Let’s take Super Mario Bros., a true classic. If you were one of the lucky few to play it, you probably weren’t that good at it. The NES’s controller certainly did not help in combination with the difficult platforming and enemies. This is undoubtedly a tough game, but it was absolutely obliterated by speedrunners in under 5 minutes.
This run is packed full of perfect button inputs, glitches that seem impossible but are executed in a way that looks so simple. The world record speedrun, comes in at 4 minutes, 54 seconds, and 881 milliseconds, which beat the previous by only 33 milliseconds. Crazy enough this speedrunner even had a heart rate monitor on his stream, which towards the end of the run reached 180 beats per minute, the heart racing like its life or death.
One thing that really stands out about speedrunning is the pure scale of it all. I could look up any game and find someone that absolutely crushes me at it. When I was a kid I had many fond memories of playing Mario 64, running around beating as many levels as I could and trudging myself to the finish line over the course of a month. Now, I search for “world record Mario 64” and I see somebody phasing through walls, piloting Mario as if he was Usain Bolt, beating a game from my childhood in under 8 minutes.

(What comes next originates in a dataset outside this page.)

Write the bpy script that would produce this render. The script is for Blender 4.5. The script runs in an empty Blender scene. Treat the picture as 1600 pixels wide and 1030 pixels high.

At first, it’s hard to grasp how a speedrunner could condition themselves to ram their head into a wall, over and again, until they get it right, but science may say otherwise. In fact, in “The Psychology of Speedrunning” by Alexander R. Toftness, he claims that in examples of intense, high-skill repetition it is possible the brain may enter a “flow” state. In a flow state, muscle memory takes over and it becomes possible to make all of these inputs with relatively low stress. It is possible that high level speedrunning is a result of gamers unintentionally rewiring themselves to an automated state of play.
Speedrunning as a whole, is a sport of attrition. Maybe it’s a game slowly breaking down the player, who is trying over and over to beat that final boss and chooses to quit. Or maybe it is the player, who gradually breaks down the game and actively conquers its levels and systems in order to master it.